We polish the clean molds with cotton pads, then warm the cocoa butter colors and hand paint or airbrush them with our trusty Fuji spray system.  We usually focus on one flavor in a single day, making anywhere from 700 to 1200 chocolates, depending on our seasonal needs.

We then prepare the ganache so it has time to cool down before it is piped in.  Right after, we mold the chocolates so the shell is the right thickness:  not too thin, or it will crack, but not too thick, because that isn't nice under the tooth.

Then the molds go into our cooling cabinet to speed up crystallization.  This ensures they will unmold perfectly later in the day.  At that point we are ready to pipe the ganache, which we placed into disposable pastry bags.  Then the ganache crystallizes, again in the cooling cabinet, before we close the molds with tempered chocolates.
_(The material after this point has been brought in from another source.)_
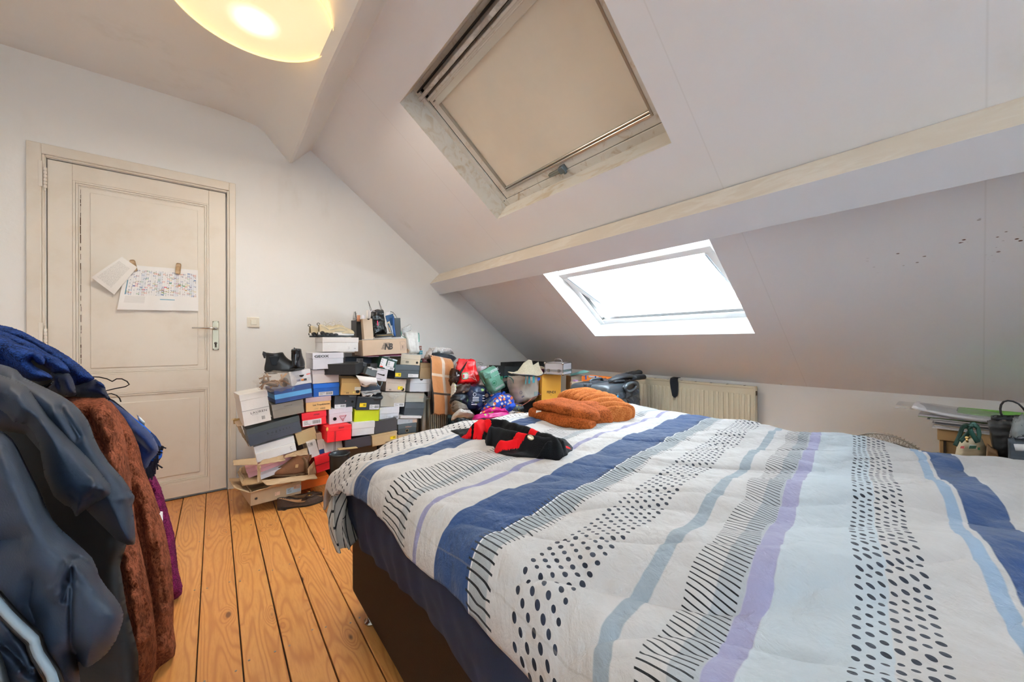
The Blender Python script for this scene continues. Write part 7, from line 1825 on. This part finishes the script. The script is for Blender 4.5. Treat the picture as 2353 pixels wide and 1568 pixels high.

Unmolding is my favorite part of the day, where I love to see the day's production in our white storage boxes which we line with fresh paper towels.  The next step is to enclose every box in a vacuum plastic sleeve so no moisture can reach the chocolate. Everything is then placed in our dedicated fridge for 24 hours of cooling.  Chocolates not needed immediatly then move to one of our deep freezers, where their life stops until we pull them for a return trip to the fridge. The next day,we place the chocolates in our gift boxes, and prepare them for shipping, pick-up or our markets.

Every little step counts toward that happy ending, when the chocolates will be in your hands, ready for your pleasure!